**Data for this task:**
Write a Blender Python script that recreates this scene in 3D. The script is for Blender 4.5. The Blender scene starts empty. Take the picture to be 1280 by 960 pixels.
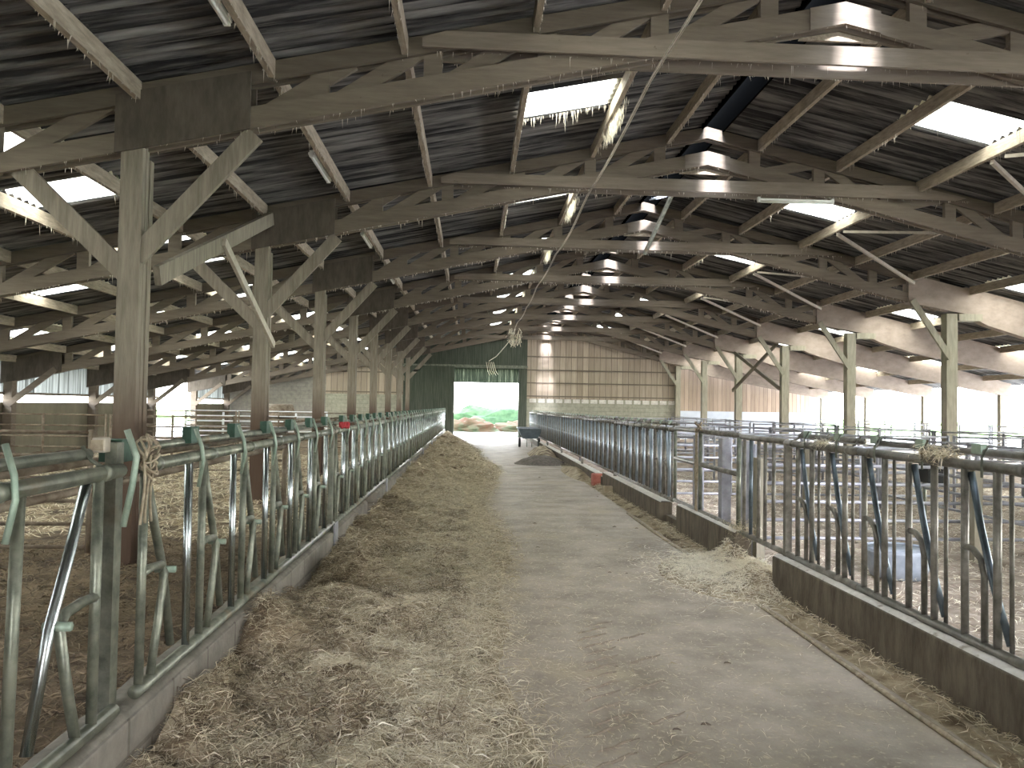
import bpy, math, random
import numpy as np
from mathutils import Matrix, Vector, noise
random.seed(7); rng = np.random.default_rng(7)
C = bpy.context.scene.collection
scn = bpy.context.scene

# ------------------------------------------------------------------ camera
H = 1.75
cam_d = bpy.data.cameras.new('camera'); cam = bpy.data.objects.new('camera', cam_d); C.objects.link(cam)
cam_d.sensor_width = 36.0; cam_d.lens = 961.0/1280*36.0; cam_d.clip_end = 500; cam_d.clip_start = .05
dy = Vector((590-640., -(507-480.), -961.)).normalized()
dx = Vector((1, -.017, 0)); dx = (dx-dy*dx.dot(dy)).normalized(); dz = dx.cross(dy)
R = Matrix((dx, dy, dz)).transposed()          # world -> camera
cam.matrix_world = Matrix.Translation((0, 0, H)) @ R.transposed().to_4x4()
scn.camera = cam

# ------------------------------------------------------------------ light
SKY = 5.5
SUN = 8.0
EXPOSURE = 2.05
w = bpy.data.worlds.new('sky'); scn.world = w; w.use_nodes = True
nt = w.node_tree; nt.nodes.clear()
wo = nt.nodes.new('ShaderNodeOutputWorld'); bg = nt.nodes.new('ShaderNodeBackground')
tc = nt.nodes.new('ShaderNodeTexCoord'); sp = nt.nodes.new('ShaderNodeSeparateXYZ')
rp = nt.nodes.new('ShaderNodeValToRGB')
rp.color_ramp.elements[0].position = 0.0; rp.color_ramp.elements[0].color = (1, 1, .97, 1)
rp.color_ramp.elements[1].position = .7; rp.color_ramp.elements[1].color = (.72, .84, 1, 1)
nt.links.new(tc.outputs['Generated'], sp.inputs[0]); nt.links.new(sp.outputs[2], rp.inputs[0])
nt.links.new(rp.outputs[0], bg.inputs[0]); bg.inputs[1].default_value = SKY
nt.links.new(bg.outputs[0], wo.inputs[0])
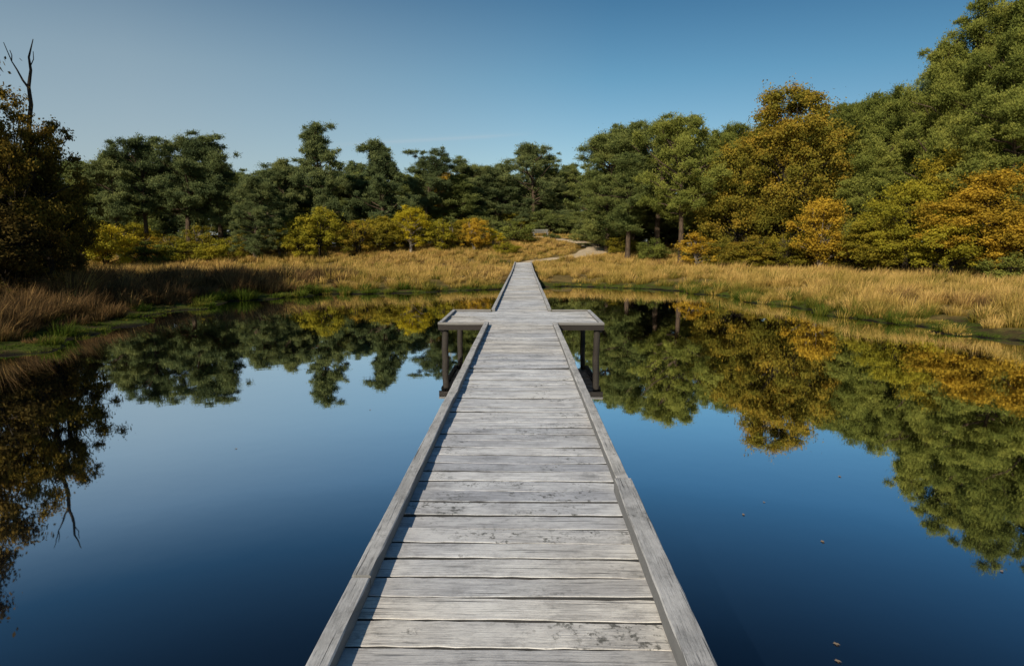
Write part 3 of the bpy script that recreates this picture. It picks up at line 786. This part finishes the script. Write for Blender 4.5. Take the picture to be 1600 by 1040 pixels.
...
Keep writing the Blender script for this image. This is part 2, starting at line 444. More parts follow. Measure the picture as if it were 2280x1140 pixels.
--
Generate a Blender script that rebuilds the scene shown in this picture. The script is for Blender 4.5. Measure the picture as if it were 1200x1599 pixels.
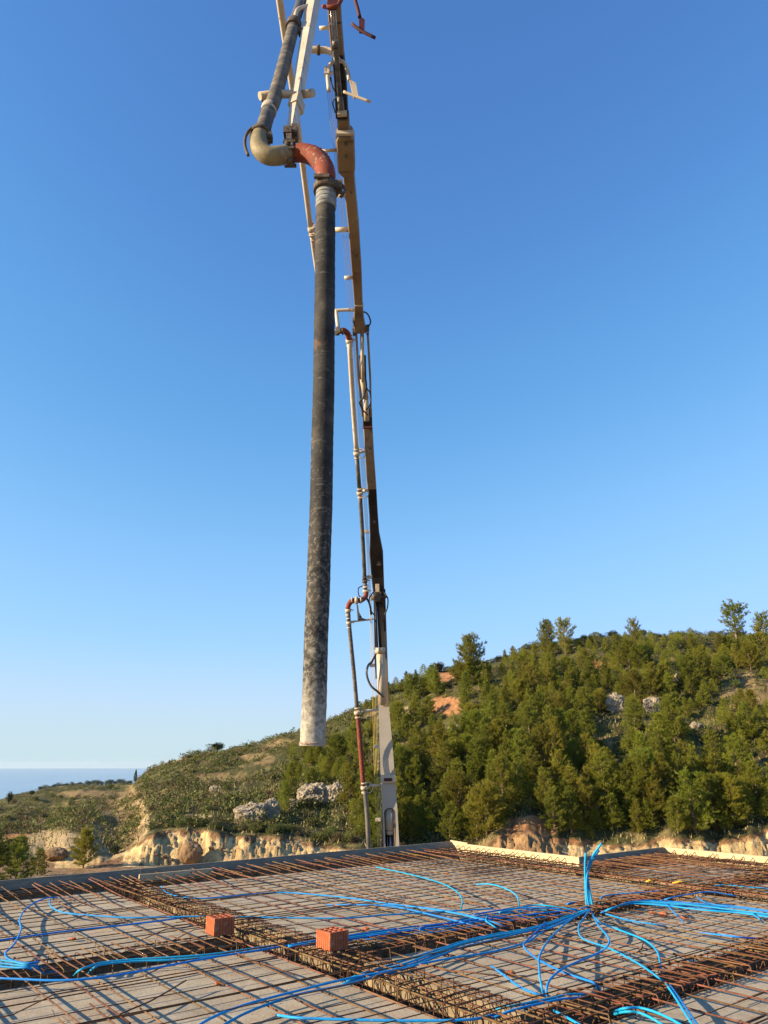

**Exercise requirements:**
Find and copy every line in the entries above where the string "that" occurs.

**Final result:**
Write a Blender Python script that recreates this scene in 3D. The script is for Blender 4.5. The Blender scene starts empty. Take the picture to be 1280 by 960 pixels.
Write part 3 of the bpy script that recreates this picture. It picks up at line 786. This part finishes the script. Write for Blender 4.5. Take the picture to be 1600 by 1040 pixels.
Generate a Blender script that rebuilds the scene shown in this picture. The script is for Blender 4.5. Measure the picture as if it were 1200x1599 pixels.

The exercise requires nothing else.